PROBLEM DETAILS: All of the records below need to be copied exactly.

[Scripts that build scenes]
____________
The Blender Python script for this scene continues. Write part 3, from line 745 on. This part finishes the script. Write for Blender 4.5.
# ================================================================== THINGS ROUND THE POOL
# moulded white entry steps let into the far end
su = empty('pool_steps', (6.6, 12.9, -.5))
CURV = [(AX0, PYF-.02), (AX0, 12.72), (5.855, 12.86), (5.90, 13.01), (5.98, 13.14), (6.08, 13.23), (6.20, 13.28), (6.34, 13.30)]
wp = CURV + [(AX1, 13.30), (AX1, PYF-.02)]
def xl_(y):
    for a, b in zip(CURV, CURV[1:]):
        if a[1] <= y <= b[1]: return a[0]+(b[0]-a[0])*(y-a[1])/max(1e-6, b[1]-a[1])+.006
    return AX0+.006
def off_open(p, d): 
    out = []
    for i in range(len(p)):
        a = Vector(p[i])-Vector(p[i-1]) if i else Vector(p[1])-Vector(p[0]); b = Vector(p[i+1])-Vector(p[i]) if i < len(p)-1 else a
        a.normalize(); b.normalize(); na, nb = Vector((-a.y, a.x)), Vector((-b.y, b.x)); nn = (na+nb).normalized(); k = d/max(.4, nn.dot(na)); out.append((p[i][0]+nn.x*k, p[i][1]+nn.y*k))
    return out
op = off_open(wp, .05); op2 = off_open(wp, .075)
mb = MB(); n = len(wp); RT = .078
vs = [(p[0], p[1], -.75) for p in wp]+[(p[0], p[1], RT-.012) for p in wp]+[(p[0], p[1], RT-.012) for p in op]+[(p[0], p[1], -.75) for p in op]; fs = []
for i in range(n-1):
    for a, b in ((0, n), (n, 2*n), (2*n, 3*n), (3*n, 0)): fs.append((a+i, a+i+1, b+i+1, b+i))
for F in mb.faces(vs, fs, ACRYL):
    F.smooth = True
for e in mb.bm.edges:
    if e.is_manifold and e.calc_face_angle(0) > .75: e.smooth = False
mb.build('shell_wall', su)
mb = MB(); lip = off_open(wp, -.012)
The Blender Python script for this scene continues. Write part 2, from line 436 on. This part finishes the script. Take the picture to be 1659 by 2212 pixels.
____________
FULL ANSWER:
The Blender Python script for this scene continues. Write part 3, from line 745 on. This part finishes the script. Write for Blender 4.5.
# ================================================================== THINGS ROUND THE POOL
# moulded white entry steps let into the far end
su = empty('pool_steps', (6.6, 12.9, -.5))
CURV = [(AX0, PYF-.02), (AX0, 12.72), (5.855, 12.86), (5.90, 13.01), (5.98, 13.14), (6.08, 13.23), (6.20, 13.28), (6.34, 13.30)]
wp = CURV + [(AX1, 13.30), (AX1, PYF-.02)]
def xl_(y):
    for a, b in zip(CURV, CURV[1:]):
        if a[1] <= y <= b[1]: return a[0]+(b[0]-a[0])*(y-a[1])/max(1e-6, b[1]-a[1])+.006
    return AX0+.006
def off_open(p, d): 
    out = []
    for i in range(len(p)):
        a = Vector(p[i])-Vector(p[i-1]) if i else Vector(p[1])-Vector(p[0]); b = Vector(p[i+1])-Vector(p[i]) if i < len(p)-1 else a
        a.normalize(); b.normalize(); na, nb = Vector((-a.y, a.x)), Vector((-b.y, b.x)); nn = (na+nb).normalized(); k = d/max(.4, nn.dot(na)); out.append((p[i][0]+nn.x*k, p[i][1]+nn.y*k))
    return out
op = off_open(wp, .05); op2 = off_open(wp, .075)
mb = MB(); n = len(wp); RT = .078
vs = [(p[0], p[1], -.75) for p in wp]+[(p[0], p[1], RT-.012) for p in wp]+[(p[0], p[1], RT-.012) for p in op]+[(p[0], p[1], -.75) for p in op]; fs = []
for i in range(n-1):
    for a, b in ((0, n), (n, 2*n), (2*n, 3*n), (3*n, 0)): fs.append((a+i, a+i+1, b+i+1, b+i))
for F in mb.faces(vs, fs, ACRYL):
    F.smooth = True
for e in mb.bm.edges:
    if e.is_manifold and e.calc_face_angle(0) > .75: e.smooth = False
mb.build('shell_wall', su)
mb = MB(); lip = off_open(wp, -.012)
The Blender Python script for this scene continues. Write part 2, from line 436 on. This part finishes the script. Take the picture to be 1659 by 2212 pixels.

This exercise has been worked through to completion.